Health insurance giants Anthem and Cigna will have to handle their own costs associated with a failed merger, the Delaware Court of Chancery ruled Monday.
In a 311-page memorandum opinion that referred to the companies’ merger agreement and subsequent legal proceedings as “star-crossed” and a “battle for power,” Vice Chancellor J. Travis Laster gave each company a partial win by ruling in their favor on certain claims, but ultimately barred either from obtaining damages from the other.
The two companies, which at the time were the second- and third-largest health insurers in the United States, in 2015 set up a merger agreement that would have created the largest health insurance company in the nation. The U.S. Department of Justice ultimately blocked the merger, reasoning it would have anticompetitive effects.
Cigna filed its Court of Chancery case in 2017, seeking to establish its right to terminate the merger. Anthem responded with another Court of Chancery lawsuit, and the two cases were consolidated into the damages action that Laster ruled on Monday.
(Related: Anthem Says Cigna Officials Resisted Efforts to Save Deal)
The merger agreement included several covenants which required both companies to put forth efforts to meet agreement conditions and avoid legal obstacles as much as possible to make sure the deal closed. Each of the companies argued the other violated one of the covenants in the merger agreement. Anthem asked for $21.1 billion in damages from Cigna, while Cigna sought $14.7 billion in damages and a $1.8 billion reverse termination fee from Anthem.
Though the opinion critiqued both companies’ handling of the agreement, Laster wrote Anthem took appropriate steps to pursue the deal’s closing, while Cigna intentionally tried to derail it.

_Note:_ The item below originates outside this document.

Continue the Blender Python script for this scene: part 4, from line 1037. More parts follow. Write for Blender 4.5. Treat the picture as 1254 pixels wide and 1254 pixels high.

According to the opinion, tensions between Anthem and Cigna rose in 2015 and 2016 when Anthem acted as an acquirer while planning integration, rather than as one of two equal companies in a merger. Cigna undertook efforts to block the deal, including withdrawing from integration planning and carrying out a covert communications campaign referred to as “Project Alpha.” Cigna CEO David Cordani also gave testimony beneficial to the Department of Justice’s case throughout the course of its antitrust litigation, which Laster wrote was done intentionally to block the merger.